Asian currencies battered; peso hits P50 per US dollar

By Riza Lozada

The peso recovered somewhat on Friday closing at 49.84/$1 from Thursday’s close of 49.98 after touching P50 per dollar on the same day, the weakest since Nov. 20, 2008, when it traded at 49.99/$1.

Currency traders forecast the peso to remain steady or slightly lower toward the end of the month while recovering in December in anticipation of the Federal Open Market Com­mittee (FOMC) meeting next month.

“It will be a shallow strengthening of peso, if it does,” the trader said.

Asia’s emerging markets have faced outflows since Don­ald Trump won the US presidential election.

“Emerging markets glob­ally are experiencing fund withdrawals, but what makes the Philippines different, or vulnerable, is its valuation,” said Smith Chua, chief in­vestment officer at Bank of the Philippine Islands, the na­tion’s second-biggest money manager with the equivalent of $12 billion in assets under management.

“The foreign-exchange movement has also been a significant factor for overseas investors. As the year is head­ing to a close, some of them want to lock in their gains before the peso weakens fur­ther,” he added.

The last time the peso neared 50 to the dollar in 2008 was when the global finan­cial system was melting down, prompting the Bangko Sentral ng Pilipinas (BSP) to raise inter­est rates to defend it.

Other currencies in the re­gion have not been spared, with Malaysia’s ringgit approaching its weakest level since 1998 when the Asian financial crisis occurred.

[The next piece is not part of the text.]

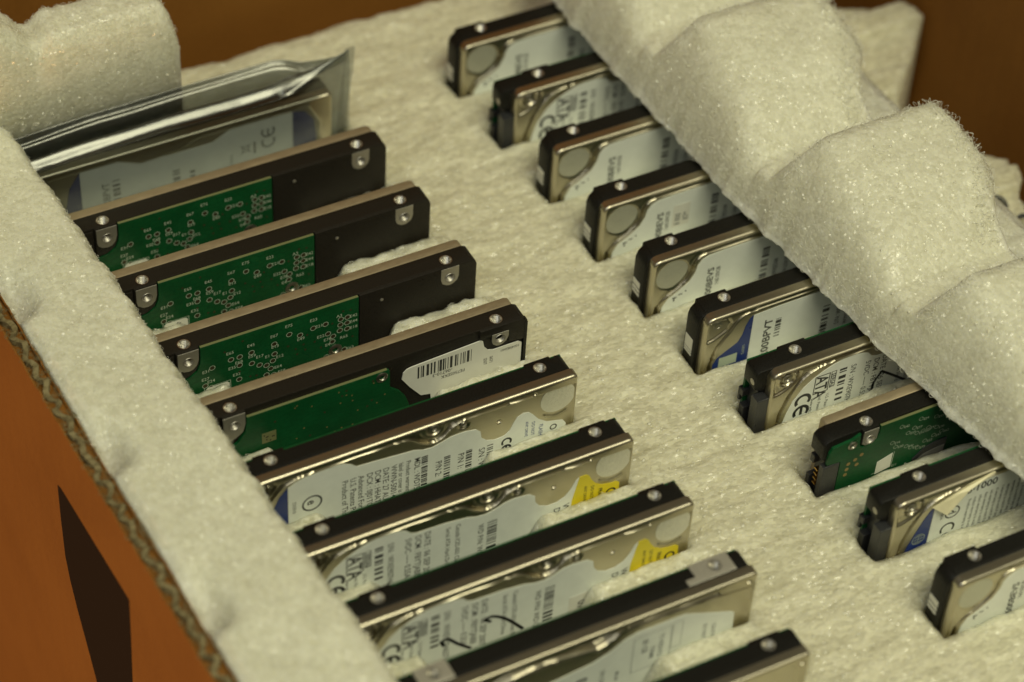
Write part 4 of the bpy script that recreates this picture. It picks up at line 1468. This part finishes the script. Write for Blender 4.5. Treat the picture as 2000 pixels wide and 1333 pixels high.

The Indian rupee was also trading near the re­cord low it reached in August 2013.

Finance Secretary Carlos Dominguez III said the weak peso was an expected reaction of the local currency to the an­ticipated early rate increase by the US Federal Reserve, with other Asian currencies also moving in the same direction.

“We are watching the cur­rency movements very closely. We seem to be moving in the same direction as the other currencies. We just want to avoid abrupt changes in the ex­change rates,” Dominguez said.

But he added that the country’s rock-solid macro­economic fundamentals will enable the domestic economy to survive external shocks such as higher US interest rates and a stronger dollar.

Undersecretary Gil Bel­tran, chief economist at the Department of Finance (DOF), said the strengthening of the dollar against the peso “is ex­pected as an impact of the Fed normalization.”

“The peso is just normal­izing. It was P57 per the US dollar in 2004. All other cur­rencies are moving in the same direction,” he said.

With interest rates on American government bonds now rising, investors have be­gun shifting their focus on the United States, which means that countries like the Philip­pines, Malaysia, Korea, Thai­land and other Asian econo­mies are seeing their currencies weakening against the dollar.

The Hongkong and Shanghai Banking Corp. (HSBC) has lowered its fore­cast for the baht to 35.70 to the dollar by year-end, down from an earlier forecast of 34.60.

In an earlier report, the Wall Street Journal said the yen “dropped to its weakest level in five months against the dollar even though Japan’s economy grew at a better-than-expected rate of 2.2 percent in the third quarter.”

It reported that, “the yen was last down 0.8 percent at ¥107.49, continuing its slide since the US election outcome sparked a broad-based rise in the dollar against major cur­rencies.”

“The Indonesian rupiah, the Korean won and the Indi­an rupee were among several emerging-market currencies to suffer against the US dol­lar (last week), while China’s central bank set the yuan at a more than seven-year low ver­sus the greenback in mainland markets,” the Wall Street Journal reported.